We can run several of these rivers in parallel and it's performing pretty well, indexing over 1000 complex docs (with several nested docs) per second on a 2 node cluster (fairly beefy machines).

On Wednesday, April 17, 2013 4:38:20 PM UTC+10, rockbobsta wrote:


On Tuesday, February 26, 2013 8:56:28 PM UTC+11, Clinton Gormley wrote:
Hiya

>
>
> I am working on a project which aims to store some dynamic data about
> customers within Elastic search.
> The idea is that we can keep a profile of customer actions and be able
> to search easily on various attributes of the customers.
> The customer profile will be updated based on messages coming into a
> RabbitMQ queue.
>
>
> So the approach we are currently taking is to modify the RabbitMQRiver
> plugin and instead of doing bulk updates, performing upserts on the
> customers based on their ID.

Rather than modifying the rabbitmq river, I suggest writing your own
rabbitmq listener, which then indexes/updates/does whatever into ES.

Having it as standalone is a good deal easier and more flexible than
using the river. Also you can parallelise it, while the river runs only
a single instance.

Also, use bulk apis as much as possible.

> We have tried the following to boost the speed of the processing as
> well:
> - increased default shards to 20

unless you have more nodes, that won't make any difference

And having more nodes will definitely increase throughput

clint


Thanks for the feedback on this. I just thought I'd post an update of where I got to:

The reason I was looking at a river is that it's runs internally on an ES node, and not externally, so it can connect directly with ES using the java API instead of a worker process communicating over HTTP. I guess another option would be to use Thrift, or run the  worker on the ES nodes to minimise network latency.

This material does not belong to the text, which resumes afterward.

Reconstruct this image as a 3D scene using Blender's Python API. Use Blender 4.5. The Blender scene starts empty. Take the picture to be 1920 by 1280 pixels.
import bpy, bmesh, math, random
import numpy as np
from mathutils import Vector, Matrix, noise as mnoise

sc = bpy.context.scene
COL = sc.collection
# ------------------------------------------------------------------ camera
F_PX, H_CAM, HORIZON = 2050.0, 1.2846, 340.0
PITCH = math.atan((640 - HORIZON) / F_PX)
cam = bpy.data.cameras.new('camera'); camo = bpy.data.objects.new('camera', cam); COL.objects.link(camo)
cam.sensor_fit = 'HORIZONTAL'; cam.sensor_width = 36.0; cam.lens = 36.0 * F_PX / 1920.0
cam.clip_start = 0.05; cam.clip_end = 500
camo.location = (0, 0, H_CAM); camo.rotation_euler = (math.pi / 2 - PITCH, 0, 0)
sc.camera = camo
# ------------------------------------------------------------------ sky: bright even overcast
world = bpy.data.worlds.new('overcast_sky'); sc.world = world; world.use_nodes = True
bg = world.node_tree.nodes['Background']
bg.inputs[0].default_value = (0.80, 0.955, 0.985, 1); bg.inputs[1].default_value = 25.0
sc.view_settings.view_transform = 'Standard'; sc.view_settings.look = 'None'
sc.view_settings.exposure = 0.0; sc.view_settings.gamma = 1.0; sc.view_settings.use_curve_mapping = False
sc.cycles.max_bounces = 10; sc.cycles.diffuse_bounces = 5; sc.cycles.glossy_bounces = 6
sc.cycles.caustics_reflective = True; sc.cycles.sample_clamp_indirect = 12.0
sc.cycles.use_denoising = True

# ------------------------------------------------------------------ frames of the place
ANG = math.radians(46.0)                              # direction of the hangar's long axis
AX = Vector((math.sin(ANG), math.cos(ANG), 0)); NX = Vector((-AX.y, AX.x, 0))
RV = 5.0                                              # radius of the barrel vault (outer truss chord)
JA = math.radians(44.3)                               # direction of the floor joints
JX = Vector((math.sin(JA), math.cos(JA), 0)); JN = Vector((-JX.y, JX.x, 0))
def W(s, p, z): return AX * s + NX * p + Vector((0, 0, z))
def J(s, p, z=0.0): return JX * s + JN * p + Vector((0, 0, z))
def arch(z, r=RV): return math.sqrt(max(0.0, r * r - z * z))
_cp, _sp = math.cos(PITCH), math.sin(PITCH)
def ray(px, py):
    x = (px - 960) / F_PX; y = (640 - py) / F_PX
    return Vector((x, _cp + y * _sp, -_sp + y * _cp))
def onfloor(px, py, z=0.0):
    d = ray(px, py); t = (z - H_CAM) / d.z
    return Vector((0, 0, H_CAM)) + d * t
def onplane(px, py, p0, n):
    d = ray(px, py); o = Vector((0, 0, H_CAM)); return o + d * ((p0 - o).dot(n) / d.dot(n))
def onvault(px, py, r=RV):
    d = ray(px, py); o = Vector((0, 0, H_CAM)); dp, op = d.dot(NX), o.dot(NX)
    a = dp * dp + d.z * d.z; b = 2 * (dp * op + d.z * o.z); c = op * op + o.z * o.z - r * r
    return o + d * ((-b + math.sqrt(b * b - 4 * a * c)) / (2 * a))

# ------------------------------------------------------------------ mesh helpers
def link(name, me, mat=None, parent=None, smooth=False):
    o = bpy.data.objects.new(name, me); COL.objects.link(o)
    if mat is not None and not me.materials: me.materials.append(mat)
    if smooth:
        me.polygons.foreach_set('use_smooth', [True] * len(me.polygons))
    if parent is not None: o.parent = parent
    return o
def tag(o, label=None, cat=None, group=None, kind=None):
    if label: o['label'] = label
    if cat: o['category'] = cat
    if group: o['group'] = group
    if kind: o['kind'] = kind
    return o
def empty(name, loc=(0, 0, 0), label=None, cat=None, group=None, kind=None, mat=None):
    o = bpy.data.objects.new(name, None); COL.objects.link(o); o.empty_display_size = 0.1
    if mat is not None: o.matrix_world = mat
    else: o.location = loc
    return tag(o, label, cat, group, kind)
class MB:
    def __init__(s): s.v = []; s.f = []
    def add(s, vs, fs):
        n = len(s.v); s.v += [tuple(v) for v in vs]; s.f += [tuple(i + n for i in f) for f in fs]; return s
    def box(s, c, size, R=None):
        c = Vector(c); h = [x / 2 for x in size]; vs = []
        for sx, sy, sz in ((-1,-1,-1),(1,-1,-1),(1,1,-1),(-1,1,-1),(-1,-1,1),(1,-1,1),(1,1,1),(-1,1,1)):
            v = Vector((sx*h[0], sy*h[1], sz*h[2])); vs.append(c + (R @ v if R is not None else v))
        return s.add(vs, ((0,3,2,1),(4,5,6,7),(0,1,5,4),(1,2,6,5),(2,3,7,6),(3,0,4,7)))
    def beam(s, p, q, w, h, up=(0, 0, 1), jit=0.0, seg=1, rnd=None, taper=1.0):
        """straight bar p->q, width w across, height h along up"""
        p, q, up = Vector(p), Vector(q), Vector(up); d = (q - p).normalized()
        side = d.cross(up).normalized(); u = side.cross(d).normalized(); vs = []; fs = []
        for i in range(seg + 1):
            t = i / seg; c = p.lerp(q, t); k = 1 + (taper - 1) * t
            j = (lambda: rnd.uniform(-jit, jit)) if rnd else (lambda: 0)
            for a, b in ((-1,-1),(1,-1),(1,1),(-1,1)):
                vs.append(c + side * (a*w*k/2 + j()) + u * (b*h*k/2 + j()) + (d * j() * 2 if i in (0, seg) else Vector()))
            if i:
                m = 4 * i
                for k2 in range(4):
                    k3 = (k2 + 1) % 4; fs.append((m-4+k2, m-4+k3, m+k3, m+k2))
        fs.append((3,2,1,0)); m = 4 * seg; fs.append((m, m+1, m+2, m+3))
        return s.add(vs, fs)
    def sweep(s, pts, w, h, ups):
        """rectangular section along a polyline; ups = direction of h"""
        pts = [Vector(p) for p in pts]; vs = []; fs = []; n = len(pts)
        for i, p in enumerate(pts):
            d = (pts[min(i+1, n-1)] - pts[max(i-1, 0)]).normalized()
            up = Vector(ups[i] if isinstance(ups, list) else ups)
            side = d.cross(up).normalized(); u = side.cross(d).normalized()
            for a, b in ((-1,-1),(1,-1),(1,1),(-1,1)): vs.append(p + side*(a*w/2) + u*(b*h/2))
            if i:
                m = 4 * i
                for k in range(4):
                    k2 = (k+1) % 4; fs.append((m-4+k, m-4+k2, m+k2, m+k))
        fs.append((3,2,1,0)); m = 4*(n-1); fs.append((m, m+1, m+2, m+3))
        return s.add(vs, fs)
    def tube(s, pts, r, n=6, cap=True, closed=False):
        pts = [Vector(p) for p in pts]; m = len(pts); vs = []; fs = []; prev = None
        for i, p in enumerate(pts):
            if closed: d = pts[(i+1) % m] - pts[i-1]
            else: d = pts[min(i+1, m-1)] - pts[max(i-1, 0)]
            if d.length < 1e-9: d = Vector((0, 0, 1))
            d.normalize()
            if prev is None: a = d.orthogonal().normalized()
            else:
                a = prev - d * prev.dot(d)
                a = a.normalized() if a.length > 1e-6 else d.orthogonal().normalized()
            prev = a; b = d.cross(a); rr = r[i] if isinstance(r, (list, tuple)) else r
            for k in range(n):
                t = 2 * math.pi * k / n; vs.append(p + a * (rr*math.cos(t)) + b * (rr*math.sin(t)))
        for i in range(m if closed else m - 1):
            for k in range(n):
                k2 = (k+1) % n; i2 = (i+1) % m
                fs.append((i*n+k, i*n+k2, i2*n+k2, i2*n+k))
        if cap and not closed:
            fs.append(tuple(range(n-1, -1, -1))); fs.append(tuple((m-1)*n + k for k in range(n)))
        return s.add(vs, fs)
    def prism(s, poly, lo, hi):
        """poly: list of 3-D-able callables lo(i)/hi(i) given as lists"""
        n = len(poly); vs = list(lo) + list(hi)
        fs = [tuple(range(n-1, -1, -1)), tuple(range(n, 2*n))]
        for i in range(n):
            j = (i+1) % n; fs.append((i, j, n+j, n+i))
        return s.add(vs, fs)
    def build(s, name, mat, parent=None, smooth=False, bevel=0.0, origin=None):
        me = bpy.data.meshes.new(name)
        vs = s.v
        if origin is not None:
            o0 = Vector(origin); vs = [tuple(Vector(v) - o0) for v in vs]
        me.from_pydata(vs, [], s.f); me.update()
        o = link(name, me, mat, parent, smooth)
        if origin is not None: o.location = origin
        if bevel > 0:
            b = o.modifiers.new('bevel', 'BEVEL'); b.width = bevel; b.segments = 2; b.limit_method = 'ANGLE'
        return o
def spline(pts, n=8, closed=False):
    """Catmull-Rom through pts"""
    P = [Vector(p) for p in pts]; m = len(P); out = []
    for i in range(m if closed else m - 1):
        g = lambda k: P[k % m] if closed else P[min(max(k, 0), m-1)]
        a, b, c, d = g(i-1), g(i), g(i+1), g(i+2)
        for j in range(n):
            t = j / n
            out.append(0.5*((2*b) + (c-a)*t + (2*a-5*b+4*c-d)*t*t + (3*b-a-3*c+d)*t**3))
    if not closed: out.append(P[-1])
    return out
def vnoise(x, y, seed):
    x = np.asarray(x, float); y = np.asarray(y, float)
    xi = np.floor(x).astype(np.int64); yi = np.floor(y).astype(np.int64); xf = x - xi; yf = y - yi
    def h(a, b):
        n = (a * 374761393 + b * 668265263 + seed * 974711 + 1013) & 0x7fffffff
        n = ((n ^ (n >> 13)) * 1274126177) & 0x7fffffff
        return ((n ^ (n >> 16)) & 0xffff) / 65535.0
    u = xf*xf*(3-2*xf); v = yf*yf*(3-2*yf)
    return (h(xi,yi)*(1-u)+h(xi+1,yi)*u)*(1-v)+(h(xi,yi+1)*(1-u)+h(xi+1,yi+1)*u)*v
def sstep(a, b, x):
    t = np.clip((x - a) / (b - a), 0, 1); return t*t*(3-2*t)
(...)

I have managed to modify the example rabbitMQ river to do upserts (only one at a time though) instead of the bulk insert and this seems to work quite well.
It is performing adequately at the moment, and I can also just run more than one of these in parallel if I need to increase throughput - this seems to increase performance quite well.

In future, if I find the rivers don't scale well, I'll look into the idea of external worker processes doing a similar operation to the workers. 
I also found (as most people suggest) that tuning the mapping and ES settings have helped as well.